SEC 8: How are you classifying your data?
SEC 9: How are you encrypting and protecting your data at rest?
SEC 10: How are you managing keys?
SEC 11: How are you encrypting and protecting your data in transit?
AWS provides multiple means for encrypting data at rest and in transit. AWS builds features into our services that make it easier to encrypt your data. For example, AWS has implemented server-side encryption (SSE) for Amazon S3 to make it easier for you to store your data in an encrypted form. You can also arrange for the entire HTTPS encryption and decryption process (generally known as SSL termination) to be handled by Elastic Load Balancing (ELB).
Incident Response
Even with extremely mature preventive and detective controls, your organization should still put processes in place to respond to and mitigate the potential impact of security incidents. The architecture of your workload will strongly affect the ability of your teams to operate effectively during an incident to isolate or contain systems and to restore operations to a known-good state.
Putting in place the tools and access ahead of a security incident, then routinely practicing incident response, will make sure the architecture is updated to accommodate timely investigation and recovery. In AWS, the following practices facilitate effective incident response:
Detailed logging is available that contains important content, such as file access and changes. Events can be automatically processed and trigger scripts that automate runbooks through the use of AWS APIs.
You can pre-provision tooling and a “clean room” using AWS CloudFormation. This allows you to carry out forensics in a safe, isolated environment. The following question focuses on incident response considerations for security
SEC 12: How do you ensure that you have the appropriate incident response?
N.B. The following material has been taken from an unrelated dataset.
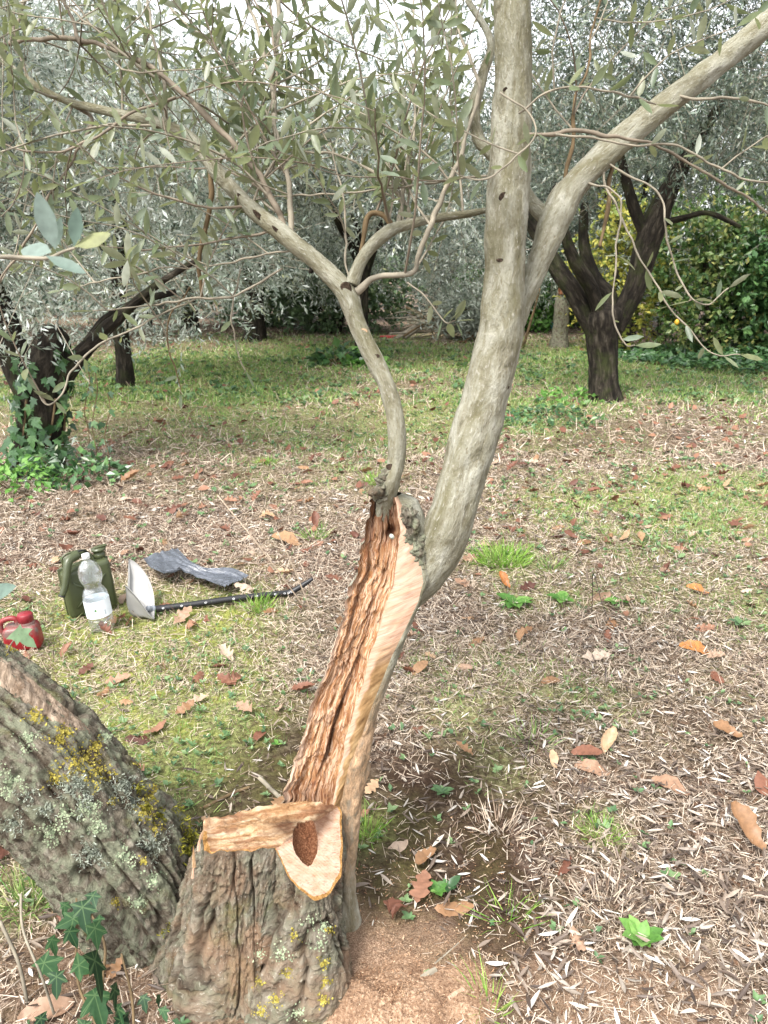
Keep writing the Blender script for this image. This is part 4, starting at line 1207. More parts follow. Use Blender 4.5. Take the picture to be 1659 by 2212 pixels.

Ensure that you have a way to quickly grant access for your InfoSec team, and automate the isolation of instances as well as the capturing of data and state for forensics.
Key AWS Services
The AWS service that is essential to security is IAM, which allows you to securely control access to AWS services and resources for your users. The following services and features support the five areas in security:
Identity and Access Management:
IAM enables you to securely control access to AWS services and resources. MFA adds an extra layer of protection on top of your user name and password.
Detective Controls:
AWS CloudTrail records AWS API calls, AWS Config provides a detailed inventory of your AWS resources and configuration, and Amazon CloudWatch is a monitoring service for AWS resources.
Infrastructure Protection:
Amazon VPC lets you provision a private, isolated section of the AWS Cloud where you can launch AWS resources in a virtual network.
Data Protection:
Services such as ELB, Amazon Elastic Block Store (Amazon EBS), Amazon S3, and Amazon Relational Database Service (Amazon RDS) include encryption capabilities to protect your data in transit and at rest. Amazon Macie automatically discovers, classifies, and protects sensitive data, while AWS Key Management Service (AWS KMS) makes it easy for you to create and control keys used for encryption.
Incident Response: IAM should be used to grant appropriate authorization to incident response teams. AWS CloudFormation can be used to create a trusted environment for conducting investigations.